▶ [TASK GOAL] Set down the data below from its first line to the line holding "block(ho,12.2,17.2,74.5,86,G,7.8,[],M_white)", inclusive; omit all pictures.

▶ [DATA EXCERPT]
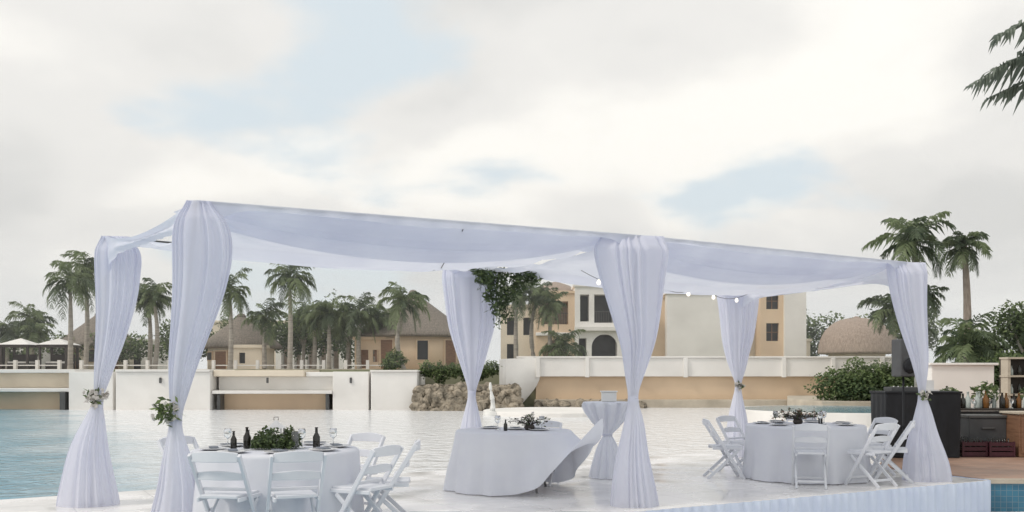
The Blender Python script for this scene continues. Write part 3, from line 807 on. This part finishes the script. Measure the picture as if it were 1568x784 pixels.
block(ho,-.9,1.9,75,85,G,6.8,[(-.4,.4,4.6,6.0),(.9,1.5,4.6,6.0),(-.4,.5,2.0,3.9)],M_cream)
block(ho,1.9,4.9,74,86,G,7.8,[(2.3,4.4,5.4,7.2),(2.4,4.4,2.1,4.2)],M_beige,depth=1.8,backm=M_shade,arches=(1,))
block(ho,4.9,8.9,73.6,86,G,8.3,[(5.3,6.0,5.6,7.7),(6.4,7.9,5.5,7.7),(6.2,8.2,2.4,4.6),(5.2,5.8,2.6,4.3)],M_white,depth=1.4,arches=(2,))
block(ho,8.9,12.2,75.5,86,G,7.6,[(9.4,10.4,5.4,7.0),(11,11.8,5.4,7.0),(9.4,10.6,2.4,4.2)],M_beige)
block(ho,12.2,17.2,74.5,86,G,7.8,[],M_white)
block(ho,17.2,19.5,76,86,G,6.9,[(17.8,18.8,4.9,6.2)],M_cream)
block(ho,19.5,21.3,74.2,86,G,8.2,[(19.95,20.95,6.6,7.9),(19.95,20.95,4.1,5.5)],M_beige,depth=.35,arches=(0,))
block(ho,21.3,23.0,73.9,86,G,8.3,[],M_white)
block(ho,23.0,24.6,78,86,G,4.2,[],M_cream)
rail(ho,6.4,7.9,73.65,5.5); rail(ho,2.3,4.4,74.05,5.4); rail(ho,6.2,8.2,73.66,2.4,solid=M_white,h=.5)
mb=MB(); mb.box(4.85,8.95,73.2,73.598,4.85,5.2,M_white); mb.box(1.85,4.85,73.7,73.998,4.5,4.75,M_white); mb.done('balcony_slab',ho,bevel=.03)
mb=MB()
for xx,zz2 in ((20.45,6.6),(20.45,4.1)):
    h=1.3 if zz2>5 else 1.4
    mb.box(xx-.03,xx+.03,74.45,74.5,zz2,zz2+h,M_wood); mb.box(xx-.5,xx+.5,74.46,74.49,zz2+h*.5-.03,zz2+h*.5+.03,M_wood)
mb.done('window_frames',ho)
mb=MB(); mb.lathe([(2.2,0),(2.15,.12),(1.2,.75),(.2,1.1)],M_thatch2,c=(3.6,78,8.0),n=28,fn=lambda t,k:1+.02*math.sin(11*t)); mb.done('thatched_roof',ho)
cw=empty('colonnade_building')
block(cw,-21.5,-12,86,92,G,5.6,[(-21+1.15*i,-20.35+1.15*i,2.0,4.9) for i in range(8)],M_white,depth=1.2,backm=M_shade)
block(cw,-29,-21.5,90,96,G,6.4,[(-28+1.5*i,-27.2+1.5*i,4.2,5.6) for i in range(4)],M_cream)
cw=empty('pool_pavilion')
block(cw,-50,-39,78,84,G,3.9,[(-49.5+1.8*i,-48.3+1.8*i,1.9,3.4) for i in range(6)],M_white,depth=1.0)
block(cw,-38.5,-31,80,86,G,4.3,[(-38+1.8*i,-36.8+1.8*i,1.9,3.5) for i in range(4)],M_white,depth=1.0)
# dark poolside cabanas at the far left
for cxx in (-34.6,-32.2,-29.7):
    mb=MB(); yy=62
    for s in (-.85,.85):
        for q in (-.8,.8): mb.box(cxx+s-.07,cxx+s+.07,yy+q-.07,yy+q+.07,1.79,3.25,M_rattan)
    mb.box(cxx-1.0,cxx+1.0,yy-.95,yy+.95,3.25,3.4,M_rattan)
    mb.add([(cxx-1.05,yy-1,3.403),(cxx+1.05,yy-1,3.403),(cxx+1.05,yy+1,3.403),(cxx-1.05,yy+1,3.403),(cxx,yy,3.85)],[(0,1,4),(1,2,4),(2,3,4),(3,0,4)],M_white)
    mb.box(cxx-.75,cxx+.75,yy-.3,yy+.7,1.79,2.2,M_rattan); mb.box(cxx-.72,cxx+.72,yy-.28,yy+.5,2.203,2.32,M_white); mb.box(cxx-.75,cxx+.75,yy+.6,yy+.72,2.203,2.8,M_rattan)
    mb.done('poolside_cabana',bevel=.01)
def hut(x,y,z0,ze,za,rw,rr,m,dome=0,ops=True,wm=None):
    e=empty('thatched_hut',(x,y,0)); wm=wm or M_cream
    mb=MB(); mb.lathe([(rw,z0),(rw,ze+.25)],wm,n=32); mb.done('walls',e)
    K=9; prof=[(rr-.25,ze-.12),(rr,ze-.08),(rr,ze+.06)]
    for k in range(1,K+1):
        t=k/K
        if dome: r=rr*math.cos(t*math.pi/2)**.8 if t<1 else .05; z=ze+.06+(za-ze)*math.sin(t*math.pi/2)
        else: r=rr*(1-t)**1.08*.93+.25*(1-t)+.14*t; z=ze+.06+(za-ze)*t
        prof.append((max(r,.05),z))
    mb=MB(); mb.lathe(prof,m,n=56,fn=lambda t,k:1+.012*math.sin(t*17+k)+.008*math.sin(t*31)); mb.done('thatch_roof',e)
    mb=MB(); mb.lathe([(.3,0),(.32,.12),(.2,.25),(.05,.3)],m,c=(0,0,za-.12),n=16); mb.done('roof_cap',e)
    if ops:
        for a,w_,h0,h1 in ((-110,.42,.1,ze-z0-.35),(-75,.35,.7,ze-z0-.4),(-45,.45,.1,ze-z0-.35),(-140,.35,.7,ze-z0-.4)):
            t=rad(a); T=Matrix.Translation((math.cos(t)*rw,math.sin(t)*rw,z0))@Matrix.Rotation(t+math.pi/2,4,'Z')
            m2=MB(); m2.box(-w_-.08,w_+.08,-.06,.1,h0-.05,h1+.08,M_beige,T); m2.box(-w_,w_,-.08,-.062,h0,h1,M_dark if h0>.3 else M_wood,T)
            m2.done('door' if h0<.3 else 'window',e)
hut(-18.6,65,G,3.35,5.5,2.2,2.75,M_thatch); hut(-6.9,66,G,4.1,7.2,3.9,4.4,M_thatch,wm=M_beige)
hut(-33.2,76,G,3.8,6.3,2.6,3.3,M_thatch); hut(25.5,70,G,3.1,5.6,2.0,2.7,M_thatch2,dome=1,ops=False)
an=empty('beige_annex'); block(an,-10.4,-8.4,62.5,66,G,3.75,[(-10.0,-9.5,1.9,3.1),(-9.2,-8.8,2.3,3.1)],M_beige,depth=.2,backm=M_wood)
an=empty('beige_annex'); block(an,-18.3,-16.4,62,65,G,3.2,[(-17.9,-17.5,2.2,2.9)],M_cream,depth=.2)

# ---------------------------------------------------------------- pool edge walls left
tw=empty('pool_terrace_wall')
def bx(*a,m=M_white,nm='wall_block',bevel=.03):
    mb=MB(); mb.box(*a,m); return mb.done(nm,tw,bevel=bevel)
bx(-60,-24.05,52.2,56,-.8,.52,m=M_beige,nm='lower_wall'); bx(-60,-24.0,51.3,56,.525,.72,nm='ledge'); bx(-60,-24.0,52.6,56,.725,1.55,m=M_cream); bx(-60,-24,51.9,56,1.553,1.75,nm='coping')
bx(-24.0,-21.6,51.2,56,-.8,1.62); bx(-21.33,-16.25,50.9,56,-.8,1.6); bx(-21.33,-16.25,50.8,56,1.603,1.74,nm='coping')
bx(-21.6,-21.33,52,56,-.8,1.55,m=M_rail,nm='gap')
bx(-16.1,-9.9,52.0,56,-.8,.42,m=M_beige,nm='lower_wall'); bx(-16.2,-9.7,51.0,56,.423,.60,nm='ledge'); bx(-16.1,-9.7,51.9,56,.603,1.35,m=M_white); bx(-16.2,-11.3,51.3,56,1.353,1.7,m=M_cream,nm='coping')
bx(-16.0,-15.8,51.2,51.99,-.8,.42,m=M_rail,nm='post'); bx(-10.1,-9.9,51.2,51.99,-.8,.42,m=M_rail,nm='post'); bx(-24.5,-24.2,51.2,52.19,-.8,.52,m=M_rail,nm='post')
bx(-9.69,-7.75,51.1,56,-.8,1.62); bx(-7.75,-7.58,52,56,-.8,1.55,m=M_rail,nm='gap'); bx(-7.58,-5.1,50.8,56,-.8,1.6); bx(-7.62,-5.06,50.7,56,1.603,1.7,nm='coping')
bx(-11.25,-9.72,51.6,56,1.353,1.60)
for x in (-18.9,-13.2,-8.7): bx(x-.06,x+.06,50.78 if x<-18 else 51.0,50.9 if x<-18 else 51.1,1.0,1.3,m=M_rail,nm='wall_lamp')
mb=MB(); mb.box(-60,-5.2,56.1,66,1.70,1.79,M_sand); mb.done('terrace_walkway')
mb=MB()
for i in range(30):
    x=-48+i*1.35
    mb.box(x-.09,x+.09,57.9,58.1,1.79,2.35,M_white)
    if i%6!=3: mb.box(x+.1,x+1.25,57.96,58.04,2.0,2.06,M_white)
mb.done('garden_balustrade')

br=empty('promenade_bridge')
mb=MB(); mb.box(1.4,19.2,55.2,58,-.8,1.5,M_beige); mb.done('beige_wall',br,bevel=.03)
mb=MB(); mb.box(0.3,24,54.85,55.05,1.35,2.42,M_white); mb.box(.25,24.05,54.75,55.15,2.423,2.52,M_white)
for i in range(8): x=1.5+i*2.85; mb.box(x-.12,x+.12,54.7,54.848,1.3,2.42,M_white)
mb.done('parapet',br,bevel=.02)
mb=MB(); mb.box(1.3,19.3,54.6,55.198,-.8,.02,M_sand); mb.done('footing',br,bevel=.05)
mb=MB(); mb.box(.3,24,55.06,60,1.5,1.85,M_sand); mb.done('deck',br)
mb=MB(); v=[];f=[]; K=20
for i in range(K+1):
    t=i/K; x=1.6-2.3*math.sin(t*math.pi/2); y=54.8-.2*t-2.6*(1-math.cos(t*math.pi/2)); zt_=2.45-.15*t; zb=1.2-2.0*min(1,t*2)**.7
    for (dy,z) in ((0,zb),(0,zt_),(.3,zt_),(.3,zb)): v.append((x+dy*.6*t,y+dy,z))
for i in range(K):
    for q in range(4): f.append((i*4+q,i*4+(q+1)%4,(i+1)*4+(q+1)%4,(i+1)*4+q))
mb.add(v,f,M_white,True); mb.add(v[-4:],[(0,1,2,3)],M_white); mb.done('curved_wing',br)
mb=MB(); K=24; pts=[(2.2+3.6*math.cos(2*math.pi*i/K),46+4.0*math.sin(2*math.pi*i/K)) for i in range(K)]
prism(mb,pts,-1.5,-.25,M_white); mb.done('pool_ledge',bevel=.05)
def rock(mb,c,s):
    n=10; v=[];f=[]; rows=6
    sx_,sy,sz=[s*R.uniform(.7,1.3) for _ in range(3)]; ph=R.random()*9
    for i in range(rows+1):
        a=math.pi*i/rows
        for j in range(n):
            t=2*math.pi*j/n; k=1+.18*math.sin(t*3+ph+i)+.12*math.sin(t*5+ph*2-i*2)
            v.append((c[0]+sx_*math.sin(a)*math.cos(t)*k,c[1]+sy*math.sin(a)*math.sin(t)*k,c[2]+sz*math.cos(a)*(1+.1*math.sin(t*2+ph))))
    for i in range(rows):
        for j in range(n): f.append((i*n+j,(i+1)*n+j,(i+1)*n+(j+1)%n,i*n+(j+1)%n))
    mb.add(v,f,M_rock)
mb=MB()
for i in range(300):
    x=R.uniform(-5.1,.3); z=R.uniform(-.55,.80); rock(mb,(x,50.4+z*.9+R.gauss(0,.12),z-.1*abs(x+2.4)*.3),R.uniform(.13,.32))
mb.box(-5.0,.4,51.4,56,-1,.9,M_rock)
mb.done('rock_revetment')
mb=MB()
for i in range(60): rock(mb,(R.uniform(1.2,8),54.2+R.gauss(0,.2),-.4+R.random()*.2),R.uniform(.15,.3))
mb.done('rock_border')
mb=MB(); K=14; pts=[];rs=[]
for k in range(K+1):
    t=k/K; pts.append((.06*math.sin(t*5),0,-.45+1.55*t)); rs.append(.13*(1-.75*t)+.03*math.sin(t*9)**2)
mb.tube(pts,rs,M_marble,n=12); mb.lathe([(.4,-.6),(.4,-.3),(.25,-.25)],M_marble,n=20)
mb.done('fountain_spout',loc=(-.95,44,0))
sp=empty('spa_pool')
mb=MB(); K=40
prism(mb,[(13.6+4.4*math.cos(2*math.pi*i/K),39.0+4.6*math.sin(2*math.pi*i/K)) for i in range(K)],-1.5,.04,M_white); mb.done('rim',sp,bevel=.03)
mb=MB(); mb.add([(13.6+4.1*math.cos(2*math.pi*i/K),39.0+4.3*math.sin(2*math.pi*i/K),.046) for i in range(K)],[list(range(K))],M_water2); mb.done('water',sp)
mb=MB(); prism(mb,[(14.2,43.4),(22.5,41.8),(22.5,55),(16,55),(13.7,47)],-1.5,.25,M_sand); prism(mb,[(15.5,30),(22,30),(22,41.7),(18.6,41.7)],-1.5,.2,M_ground); mb.done('planter_bank',bevel=.05)
mb=MB(); mb.box(-14,9,-8,3.2,-1.5,0,M_floor); mb.done('pool_deck',bevel=.02)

▶ [RESPONSE]
The Blender Python script for this scene continues. Write part 3, from line 807 on. This part finishes the script. Measure the picture as if it were 1568x784 pixels.
block(ho,-.9,1.9,75,85,G,6.8,[(-.4,.4,4.6,6.0),(.9,1.5,4.6,6.0),(-.4,.5,2.0,3.9)],M_cream)
block(ho,1.9,4.9,74,86,G,7.8,[(2.3,4.4,5.4,7.2),(2.4,4.4,2.1,4.2)],M_beige,depth=1.8,backm=M_shade,arches=(1,))
block(ho,4.9,8.9,73.6,86,G,8.3,[(5.3,6.0,5.6,7.7),(6.4,7.9,5.5,7.7),(6.2,8.2,2.4,4.6),(5.2,5.8,2.6,4.3)],M_white,depth=1.4,arches=(2,))
block(ho,8.9,12.2,75.5,86,G,7.6,[(9.4,10.4,5.4,7.0),(11,11.8,5.4,7.0),(9.4,10.6,2.4,4.2)],M_beige)
block(ho,12.2,17.2,74.5,86,G,7.8,[],M_white)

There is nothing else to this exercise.